┏━━

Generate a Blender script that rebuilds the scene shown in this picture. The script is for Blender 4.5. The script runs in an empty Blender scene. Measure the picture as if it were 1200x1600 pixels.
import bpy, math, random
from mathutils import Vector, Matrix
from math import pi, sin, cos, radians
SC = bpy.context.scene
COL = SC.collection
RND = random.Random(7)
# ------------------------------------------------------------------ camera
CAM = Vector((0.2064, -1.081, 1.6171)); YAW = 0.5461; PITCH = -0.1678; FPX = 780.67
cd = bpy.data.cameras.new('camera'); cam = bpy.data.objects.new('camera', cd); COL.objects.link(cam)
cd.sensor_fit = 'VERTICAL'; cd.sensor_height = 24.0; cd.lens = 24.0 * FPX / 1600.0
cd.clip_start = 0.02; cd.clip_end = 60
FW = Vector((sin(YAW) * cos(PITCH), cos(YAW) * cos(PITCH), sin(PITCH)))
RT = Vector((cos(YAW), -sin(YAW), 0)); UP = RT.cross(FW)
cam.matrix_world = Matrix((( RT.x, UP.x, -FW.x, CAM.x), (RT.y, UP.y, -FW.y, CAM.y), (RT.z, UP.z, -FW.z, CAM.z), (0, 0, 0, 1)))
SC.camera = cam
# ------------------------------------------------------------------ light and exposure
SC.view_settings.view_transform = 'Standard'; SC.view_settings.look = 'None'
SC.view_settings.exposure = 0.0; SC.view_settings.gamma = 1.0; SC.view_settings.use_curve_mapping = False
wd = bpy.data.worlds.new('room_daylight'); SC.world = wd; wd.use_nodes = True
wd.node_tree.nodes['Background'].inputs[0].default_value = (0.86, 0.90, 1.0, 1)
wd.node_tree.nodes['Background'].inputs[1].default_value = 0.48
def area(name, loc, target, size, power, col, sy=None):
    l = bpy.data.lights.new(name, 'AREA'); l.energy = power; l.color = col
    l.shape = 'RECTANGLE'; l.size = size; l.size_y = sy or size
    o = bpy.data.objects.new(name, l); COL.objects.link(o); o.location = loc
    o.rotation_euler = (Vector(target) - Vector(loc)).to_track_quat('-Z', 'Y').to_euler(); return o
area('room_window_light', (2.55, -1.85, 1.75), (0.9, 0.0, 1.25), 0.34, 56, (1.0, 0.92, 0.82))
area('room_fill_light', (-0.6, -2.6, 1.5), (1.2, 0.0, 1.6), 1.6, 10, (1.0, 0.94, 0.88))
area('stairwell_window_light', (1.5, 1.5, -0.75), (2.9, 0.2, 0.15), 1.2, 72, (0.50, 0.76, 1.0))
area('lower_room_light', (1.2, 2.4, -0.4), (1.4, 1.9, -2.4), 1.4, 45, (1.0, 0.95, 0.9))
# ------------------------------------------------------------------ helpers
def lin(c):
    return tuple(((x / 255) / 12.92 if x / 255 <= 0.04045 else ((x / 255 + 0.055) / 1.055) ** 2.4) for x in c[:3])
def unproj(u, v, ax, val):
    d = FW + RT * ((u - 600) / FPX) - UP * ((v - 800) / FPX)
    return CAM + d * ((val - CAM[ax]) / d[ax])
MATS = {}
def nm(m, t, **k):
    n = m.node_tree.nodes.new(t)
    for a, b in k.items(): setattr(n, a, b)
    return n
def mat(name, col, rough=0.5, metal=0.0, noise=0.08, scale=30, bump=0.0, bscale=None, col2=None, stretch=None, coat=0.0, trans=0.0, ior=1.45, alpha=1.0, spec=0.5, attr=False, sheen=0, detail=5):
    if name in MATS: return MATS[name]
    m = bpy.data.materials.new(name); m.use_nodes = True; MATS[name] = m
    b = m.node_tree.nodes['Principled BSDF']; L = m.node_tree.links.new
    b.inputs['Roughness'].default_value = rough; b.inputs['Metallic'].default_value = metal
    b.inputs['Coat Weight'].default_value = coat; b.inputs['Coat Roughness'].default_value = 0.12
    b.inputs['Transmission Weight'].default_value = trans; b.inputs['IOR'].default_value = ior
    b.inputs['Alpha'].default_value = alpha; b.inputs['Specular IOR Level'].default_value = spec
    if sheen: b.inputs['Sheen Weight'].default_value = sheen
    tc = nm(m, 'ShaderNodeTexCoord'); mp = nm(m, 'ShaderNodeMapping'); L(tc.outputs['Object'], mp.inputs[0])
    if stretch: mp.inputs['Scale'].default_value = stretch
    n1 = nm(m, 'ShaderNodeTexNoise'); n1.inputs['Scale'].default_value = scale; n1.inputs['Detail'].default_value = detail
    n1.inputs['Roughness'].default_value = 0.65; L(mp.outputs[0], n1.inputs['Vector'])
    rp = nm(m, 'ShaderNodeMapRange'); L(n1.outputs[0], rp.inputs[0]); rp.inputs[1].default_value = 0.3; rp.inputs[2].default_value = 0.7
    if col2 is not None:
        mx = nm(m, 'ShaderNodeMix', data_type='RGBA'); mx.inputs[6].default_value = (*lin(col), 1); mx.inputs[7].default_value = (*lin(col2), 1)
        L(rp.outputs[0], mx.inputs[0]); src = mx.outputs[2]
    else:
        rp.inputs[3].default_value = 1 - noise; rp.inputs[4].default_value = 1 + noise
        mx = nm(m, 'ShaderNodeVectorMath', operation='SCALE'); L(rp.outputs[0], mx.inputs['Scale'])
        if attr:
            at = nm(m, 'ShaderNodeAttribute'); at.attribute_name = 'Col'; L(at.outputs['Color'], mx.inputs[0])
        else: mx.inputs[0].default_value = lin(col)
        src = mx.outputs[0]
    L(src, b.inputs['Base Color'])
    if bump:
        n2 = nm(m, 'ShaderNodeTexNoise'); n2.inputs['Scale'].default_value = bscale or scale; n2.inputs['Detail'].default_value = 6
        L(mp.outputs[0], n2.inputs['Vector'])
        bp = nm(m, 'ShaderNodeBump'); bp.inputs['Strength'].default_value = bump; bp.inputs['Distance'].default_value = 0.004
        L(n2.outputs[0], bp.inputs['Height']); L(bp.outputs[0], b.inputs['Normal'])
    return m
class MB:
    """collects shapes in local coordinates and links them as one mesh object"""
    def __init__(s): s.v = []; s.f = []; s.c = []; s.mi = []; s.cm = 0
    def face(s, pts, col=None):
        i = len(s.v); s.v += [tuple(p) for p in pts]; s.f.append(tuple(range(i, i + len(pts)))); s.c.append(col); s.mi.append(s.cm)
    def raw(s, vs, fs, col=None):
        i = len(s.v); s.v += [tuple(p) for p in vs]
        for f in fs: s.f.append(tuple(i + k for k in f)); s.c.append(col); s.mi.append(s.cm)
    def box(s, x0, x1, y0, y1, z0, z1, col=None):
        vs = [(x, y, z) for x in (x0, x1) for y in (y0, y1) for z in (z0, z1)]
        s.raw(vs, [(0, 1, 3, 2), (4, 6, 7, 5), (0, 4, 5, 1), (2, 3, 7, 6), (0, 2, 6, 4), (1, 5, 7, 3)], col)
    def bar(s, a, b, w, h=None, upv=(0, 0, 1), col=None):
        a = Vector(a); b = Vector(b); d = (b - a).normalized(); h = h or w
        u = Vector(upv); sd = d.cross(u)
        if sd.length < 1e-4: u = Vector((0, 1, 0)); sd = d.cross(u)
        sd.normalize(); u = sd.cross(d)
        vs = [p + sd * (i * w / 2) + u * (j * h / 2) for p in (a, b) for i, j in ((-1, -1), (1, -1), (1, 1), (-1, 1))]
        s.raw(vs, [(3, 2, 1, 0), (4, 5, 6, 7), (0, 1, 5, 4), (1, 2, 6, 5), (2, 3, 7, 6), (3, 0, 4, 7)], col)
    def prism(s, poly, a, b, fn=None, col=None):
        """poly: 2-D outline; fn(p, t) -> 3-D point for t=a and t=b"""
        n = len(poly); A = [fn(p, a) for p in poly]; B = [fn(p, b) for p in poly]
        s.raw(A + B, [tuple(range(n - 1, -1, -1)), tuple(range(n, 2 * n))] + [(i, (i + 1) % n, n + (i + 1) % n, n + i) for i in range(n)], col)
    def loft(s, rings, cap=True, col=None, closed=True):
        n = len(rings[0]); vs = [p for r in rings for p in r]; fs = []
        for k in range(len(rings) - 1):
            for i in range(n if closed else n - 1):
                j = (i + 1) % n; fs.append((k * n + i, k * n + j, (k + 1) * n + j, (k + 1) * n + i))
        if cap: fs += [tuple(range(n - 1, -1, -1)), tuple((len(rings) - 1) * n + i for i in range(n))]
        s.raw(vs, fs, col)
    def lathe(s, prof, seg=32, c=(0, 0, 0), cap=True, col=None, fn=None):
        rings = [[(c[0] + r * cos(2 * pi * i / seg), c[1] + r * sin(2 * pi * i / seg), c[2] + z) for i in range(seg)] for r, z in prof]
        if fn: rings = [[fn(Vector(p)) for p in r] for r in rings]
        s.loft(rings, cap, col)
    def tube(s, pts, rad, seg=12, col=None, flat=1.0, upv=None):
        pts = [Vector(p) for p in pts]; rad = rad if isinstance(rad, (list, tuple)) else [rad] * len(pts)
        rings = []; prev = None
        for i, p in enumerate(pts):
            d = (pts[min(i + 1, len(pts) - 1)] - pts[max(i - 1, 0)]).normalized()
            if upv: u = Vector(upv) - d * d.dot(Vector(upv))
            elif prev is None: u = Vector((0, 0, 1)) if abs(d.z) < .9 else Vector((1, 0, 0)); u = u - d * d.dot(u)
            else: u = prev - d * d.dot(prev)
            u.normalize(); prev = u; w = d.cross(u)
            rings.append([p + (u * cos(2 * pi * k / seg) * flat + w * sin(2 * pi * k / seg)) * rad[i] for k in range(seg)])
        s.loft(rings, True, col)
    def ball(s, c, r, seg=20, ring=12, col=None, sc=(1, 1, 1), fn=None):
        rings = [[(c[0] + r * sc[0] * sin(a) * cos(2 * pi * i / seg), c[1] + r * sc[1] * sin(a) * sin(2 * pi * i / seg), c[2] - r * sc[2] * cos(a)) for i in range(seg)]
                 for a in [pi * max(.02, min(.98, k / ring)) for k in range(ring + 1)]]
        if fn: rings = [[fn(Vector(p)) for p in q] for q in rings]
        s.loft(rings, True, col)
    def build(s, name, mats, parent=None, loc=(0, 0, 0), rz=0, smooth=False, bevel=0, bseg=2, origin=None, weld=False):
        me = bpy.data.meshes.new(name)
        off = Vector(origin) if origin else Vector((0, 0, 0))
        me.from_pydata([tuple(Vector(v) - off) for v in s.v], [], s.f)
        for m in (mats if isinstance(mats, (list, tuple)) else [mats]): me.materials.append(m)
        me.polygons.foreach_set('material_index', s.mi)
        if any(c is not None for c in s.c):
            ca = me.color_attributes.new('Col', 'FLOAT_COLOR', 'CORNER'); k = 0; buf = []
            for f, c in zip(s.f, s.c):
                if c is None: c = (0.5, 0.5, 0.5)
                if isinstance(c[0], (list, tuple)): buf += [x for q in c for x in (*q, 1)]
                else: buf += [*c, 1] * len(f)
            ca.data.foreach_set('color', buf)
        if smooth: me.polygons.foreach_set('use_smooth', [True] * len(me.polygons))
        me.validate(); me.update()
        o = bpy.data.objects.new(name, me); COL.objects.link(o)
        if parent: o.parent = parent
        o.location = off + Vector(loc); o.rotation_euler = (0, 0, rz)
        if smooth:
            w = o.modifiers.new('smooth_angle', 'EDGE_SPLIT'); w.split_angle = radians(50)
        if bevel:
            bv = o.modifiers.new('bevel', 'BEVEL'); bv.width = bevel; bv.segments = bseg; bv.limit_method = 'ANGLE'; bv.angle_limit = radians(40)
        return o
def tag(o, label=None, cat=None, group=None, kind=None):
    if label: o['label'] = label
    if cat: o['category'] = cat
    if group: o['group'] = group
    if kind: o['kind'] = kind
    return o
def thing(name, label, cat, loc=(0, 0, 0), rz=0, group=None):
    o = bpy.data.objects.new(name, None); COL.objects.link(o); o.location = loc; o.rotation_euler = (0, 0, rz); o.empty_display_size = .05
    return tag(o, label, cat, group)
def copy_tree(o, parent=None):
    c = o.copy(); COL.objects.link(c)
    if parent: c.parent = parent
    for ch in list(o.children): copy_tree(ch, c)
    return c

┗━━

## Prompt:
Using the data above, copy each line that contains "scene".

## Task answer:
Generate a Blender script that rebuilds the scene shown in this picture. The script is for Blender 4.5. The script runs in an empty Blender scene. Measure the picture as if it were 1200x1600 pixels.
SC = bpy.context.scene